New Zealand is these days the place Australians should go to get lessons on policy making. Next year it will have a budget surplus, its top rate of personal income tax is 33 per cent, and it doesn't have capital gains tax.
Before any Australian politician decides to make science and mathematics education compulsory they should read a report released last week from that country's pre-eminent policy think tank, the New Zealand Initiative. UN(AC)COUNTABLE: Why Millions On Maths Returned Little, examines the failures of maths teaching in New Zealand. Whereas once children were taught "instrumental" skills like times tables that were memorised and which gave them tools to solve maths problems, they are now educated in "relational" maths that emphasises the use of analysis and language. The result is that while children might be using their imagination to solve problems, they're not learning maths.
Almost half of New Zealand's year 5 students cannot add 218 and 191. And the problem flows up the system. Thirty eight per cent of qualified primary school teachers could not give the correct answer to 7/18 plus 1/9. The results for Australia wouldn't be very different, and in fact New Zealand's maths curriculum is copied from New South Wales.
Julia Gillard set the goal of Australia being ranked a top-five country in reading, mathematics and science by 2025. The Leader of the Opposition Bill Shorten wants all Australian students to be taught computer coding as a core skill. And federal Education Minister Christopher Pyne wants maths and science to be compulsory in year 12. These aims are all laudable, but they're all based on largely unquestioned assumptions about the value of so-called "STEM" subjects — science, technology, engineering and mathematics.
READING AND WRITING
Having more students proficient in maths would be a good thing, but reading and writing must come first. Australian students in year 4 are significantly outperformed in reading by students in 21 other countries. And as the New Zealand initiative report demonstrates teaching more maths using the current methods is unlikely to lead to any significant improvement in outcomes. Furthermore, it's unlikely that the current cohort of teachers have the required aptitude in maths and science. Only around half of year 4 students in Australia are taught science by teachers who feel "well-prepared" to teach the subject — meaning half are not "well-prepared".

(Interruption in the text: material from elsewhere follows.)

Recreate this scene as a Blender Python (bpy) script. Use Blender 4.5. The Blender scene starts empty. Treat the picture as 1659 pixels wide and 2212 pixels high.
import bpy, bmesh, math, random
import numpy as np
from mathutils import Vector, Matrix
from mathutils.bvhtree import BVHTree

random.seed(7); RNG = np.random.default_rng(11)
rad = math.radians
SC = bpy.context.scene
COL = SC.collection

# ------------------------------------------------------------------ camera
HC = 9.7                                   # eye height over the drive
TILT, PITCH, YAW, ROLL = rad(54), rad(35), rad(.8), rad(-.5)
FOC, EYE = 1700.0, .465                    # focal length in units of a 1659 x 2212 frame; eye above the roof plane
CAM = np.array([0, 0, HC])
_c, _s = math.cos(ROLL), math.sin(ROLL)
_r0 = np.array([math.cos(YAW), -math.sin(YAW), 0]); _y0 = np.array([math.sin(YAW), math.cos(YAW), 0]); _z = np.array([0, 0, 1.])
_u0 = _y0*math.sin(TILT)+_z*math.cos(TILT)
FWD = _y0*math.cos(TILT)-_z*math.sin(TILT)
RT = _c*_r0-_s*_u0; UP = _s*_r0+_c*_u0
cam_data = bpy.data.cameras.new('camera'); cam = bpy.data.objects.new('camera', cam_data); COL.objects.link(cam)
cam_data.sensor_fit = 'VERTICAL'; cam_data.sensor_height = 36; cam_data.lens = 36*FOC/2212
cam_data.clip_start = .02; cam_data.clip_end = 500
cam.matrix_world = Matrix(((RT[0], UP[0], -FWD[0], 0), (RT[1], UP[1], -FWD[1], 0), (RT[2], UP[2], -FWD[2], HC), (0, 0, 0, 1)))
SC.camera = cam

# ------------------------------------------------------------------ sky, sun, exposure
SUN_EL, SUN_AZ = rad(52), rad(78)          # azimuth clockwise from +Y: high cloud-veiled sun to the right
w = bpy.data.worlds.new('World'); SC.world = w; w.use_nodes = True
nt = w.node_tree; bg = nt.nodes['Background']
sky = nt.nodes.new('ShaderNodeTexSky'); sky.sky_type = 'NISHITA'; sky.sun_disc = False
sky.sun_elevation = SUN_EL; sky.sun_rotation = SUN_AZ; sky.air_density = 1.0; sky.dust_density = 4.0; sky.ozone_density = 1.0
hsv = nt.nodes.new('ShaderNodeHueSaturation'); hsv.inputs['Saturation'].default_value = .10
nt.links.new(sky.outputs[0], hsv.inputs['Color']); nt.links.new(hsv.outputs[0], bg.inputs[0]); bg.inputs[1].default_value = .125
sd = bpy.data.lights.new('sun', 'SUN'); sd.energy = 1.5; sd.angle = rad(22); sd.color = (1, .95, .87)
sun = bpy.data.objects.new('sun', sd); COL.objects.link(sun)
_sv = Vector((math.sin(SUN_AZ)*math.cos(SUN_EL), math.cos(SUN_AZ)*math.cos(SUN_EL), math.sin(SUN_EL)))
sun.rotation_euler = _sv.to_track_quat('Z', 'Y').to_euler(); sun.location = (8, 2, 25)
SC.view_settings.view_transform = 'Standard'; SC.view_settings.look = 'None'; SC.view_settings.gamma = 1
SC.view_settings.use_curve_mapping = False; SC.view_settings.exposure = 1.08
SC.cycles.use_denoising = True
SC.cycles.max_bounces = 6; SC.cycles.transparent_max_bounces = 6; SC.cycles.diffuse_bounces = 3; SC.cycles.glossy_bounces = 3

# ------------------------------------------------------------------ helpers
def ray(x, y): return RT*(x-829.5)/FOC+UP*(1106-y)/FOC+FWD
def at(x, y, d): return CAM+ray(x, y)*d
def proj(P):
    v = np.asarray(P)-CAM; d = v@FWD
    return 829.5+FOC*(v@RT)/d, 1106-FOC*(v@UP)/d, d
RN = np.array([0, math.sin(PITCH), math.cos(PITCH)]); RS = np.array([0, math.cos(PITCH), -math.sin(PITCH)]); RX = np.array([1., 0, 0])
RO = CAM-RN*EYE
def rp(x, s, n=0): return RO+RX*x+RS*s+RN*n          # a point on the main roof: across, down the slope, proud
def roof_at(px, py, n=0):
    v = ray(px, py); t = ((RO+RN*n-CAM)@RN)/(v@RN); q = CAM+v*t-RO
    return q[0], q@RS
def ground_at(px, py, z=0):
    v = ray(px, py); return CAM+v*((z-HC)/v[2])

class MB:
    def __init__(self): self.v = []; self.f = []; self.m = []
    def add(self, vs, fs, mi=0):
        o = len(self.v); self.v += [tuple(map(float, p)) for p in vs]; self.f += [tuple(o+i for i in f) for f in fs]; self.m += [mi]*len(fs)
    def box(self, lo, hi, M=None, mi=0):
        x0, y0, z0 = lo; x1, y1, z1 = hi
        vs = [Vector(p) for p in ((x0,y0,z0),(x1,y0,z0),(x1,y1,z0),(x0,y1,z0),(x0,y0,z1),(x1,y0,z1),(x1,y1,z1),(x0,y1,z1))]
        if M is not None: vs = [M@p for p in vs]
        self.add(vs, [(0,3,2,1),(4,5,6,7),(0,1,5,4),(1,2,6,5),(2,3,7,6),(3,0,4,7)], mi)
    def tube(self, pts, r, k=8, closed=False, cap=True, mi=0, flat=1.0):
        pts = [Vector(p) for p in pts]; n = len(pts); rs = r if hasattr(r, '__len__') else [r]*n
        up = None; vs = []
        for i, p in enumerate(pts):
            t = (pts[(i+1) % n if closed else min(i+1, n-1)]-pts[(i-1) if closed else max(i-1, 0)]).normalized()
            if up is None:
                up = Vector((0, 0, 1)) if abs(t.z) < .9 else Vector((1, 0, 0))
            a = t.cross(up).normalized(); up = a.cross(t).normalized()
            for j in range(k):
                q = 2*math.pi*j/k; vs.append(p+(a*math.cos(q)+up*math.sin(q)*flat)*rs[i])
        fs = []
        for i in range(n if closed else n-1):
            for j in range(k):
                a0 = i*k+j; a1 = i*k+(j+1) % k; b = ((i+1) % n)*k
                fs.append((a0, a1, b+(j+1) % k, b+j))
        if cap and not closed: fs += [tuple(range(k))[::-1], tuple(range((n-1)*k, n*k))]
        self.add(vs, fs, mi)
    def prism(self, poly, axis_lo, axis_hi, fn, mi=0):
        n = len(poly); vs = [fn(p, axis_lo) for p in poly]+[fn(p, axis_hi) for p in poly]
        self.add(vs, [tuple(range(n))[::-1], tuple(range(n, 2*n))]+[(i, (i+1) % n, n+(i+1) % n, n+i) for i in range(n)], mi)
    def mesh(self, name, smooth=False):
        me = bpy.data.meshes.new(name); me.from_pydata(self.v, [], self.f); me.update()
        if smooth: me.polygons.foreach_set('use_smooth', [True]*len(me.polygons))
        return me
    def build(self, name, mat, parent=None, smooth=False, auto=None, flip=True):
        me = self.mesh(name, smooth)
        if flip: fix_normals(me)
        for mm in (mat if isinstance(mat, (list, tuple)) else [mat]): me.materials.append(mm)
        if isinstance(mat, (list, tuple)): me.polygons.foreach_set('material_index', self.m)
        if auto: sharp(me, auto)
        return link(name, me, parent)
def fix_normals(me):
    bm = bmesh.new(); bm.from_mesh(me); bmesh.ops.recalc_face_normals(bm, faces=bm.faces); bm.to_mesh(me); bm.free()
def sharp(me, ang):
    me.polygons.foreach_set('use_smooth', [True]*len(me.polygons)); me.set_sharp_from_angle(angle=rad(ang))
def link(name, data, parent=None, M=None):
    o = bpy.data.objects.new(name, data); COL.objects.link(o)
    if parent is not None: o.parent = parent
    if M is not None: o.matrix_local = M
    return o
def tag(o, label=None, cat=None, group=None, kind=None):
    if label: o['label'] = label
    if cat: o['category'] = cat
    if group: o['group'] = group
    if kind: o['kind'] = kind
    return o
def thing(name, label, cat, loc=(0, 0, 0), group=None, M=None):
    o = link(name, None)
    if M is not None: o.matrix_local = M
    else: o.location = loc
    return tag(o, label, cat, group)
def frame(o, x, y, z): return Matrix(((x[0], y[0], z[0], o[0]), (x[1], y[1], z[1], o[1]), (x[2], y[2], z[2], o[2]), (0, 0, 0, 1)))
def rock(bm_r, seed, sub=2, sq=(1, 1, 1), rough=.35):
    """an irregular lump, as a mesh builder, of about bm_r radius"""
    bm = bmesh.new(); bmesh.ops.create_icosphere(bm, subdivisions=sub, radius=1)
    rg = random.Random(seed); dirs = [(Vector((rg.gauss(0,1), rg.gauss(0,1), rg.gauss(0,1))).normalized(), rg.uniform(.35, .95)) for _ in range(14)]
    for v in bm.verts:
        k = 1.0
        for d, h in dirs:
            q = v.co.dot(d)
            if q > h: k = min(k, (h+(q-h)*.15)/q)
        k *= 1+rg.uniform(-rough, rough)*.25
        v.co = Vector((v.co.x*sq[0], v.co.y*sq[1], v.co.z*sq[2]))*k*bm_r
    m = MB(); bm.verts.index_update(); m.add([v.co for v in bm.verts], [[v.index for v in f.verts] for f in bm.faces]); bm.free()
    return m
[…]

Even if we could find enough teachers to teach maths and science, making those subjects compulsory could do more harm than good. It will do nothing to engender in students a love, passion or interest for these subjects. According to two leading educational psychologists, Edward Deci and Richard Ryan when students are motivated to do something rather than forced to do it they'll get better results. In their book Intrinsic Motivation and Self-Determination of Human Behaviour they explain that in the absence of motivation student achievement declines and teachers are faced managing disruptive classes full of disengaged students.
Last Friday, Victorians celebrated the state funeral of the state's first and only female premier, Joan Kirner. She was a good person and a fine Victorian but unfortunately some of the decisions she made were not necessarily in the best long-term interests of the state. As education minister, Kirner led the charge to shut down Victoria's renowned system of technical schools. The merging of technical schools with academic high schools into comprehensive "colleges" was a disastrous mistake. The "one size fits all" model of the original college curriculum was guaranteed to turn students away from maths and science. For some students the subjects were too hard and for some too easy. It's ironic that a central plank of the Victorian Labor Party's education policy at the 2014 state election was the re-establishment of technical schools.
The reality is that only a very small percentage of students are actually able to study higher levels of maths and science successfully. Not every job in the future will require a tertiary qualification in STEM. More students studying maths and science is no more the answer to Australia's economic challenges than is more students studying an Asian language. And not every job in the future will require maths and science. It's debatable whether early childhood workers and aged-care workers will really need to have studied year 12 physics and chemistry.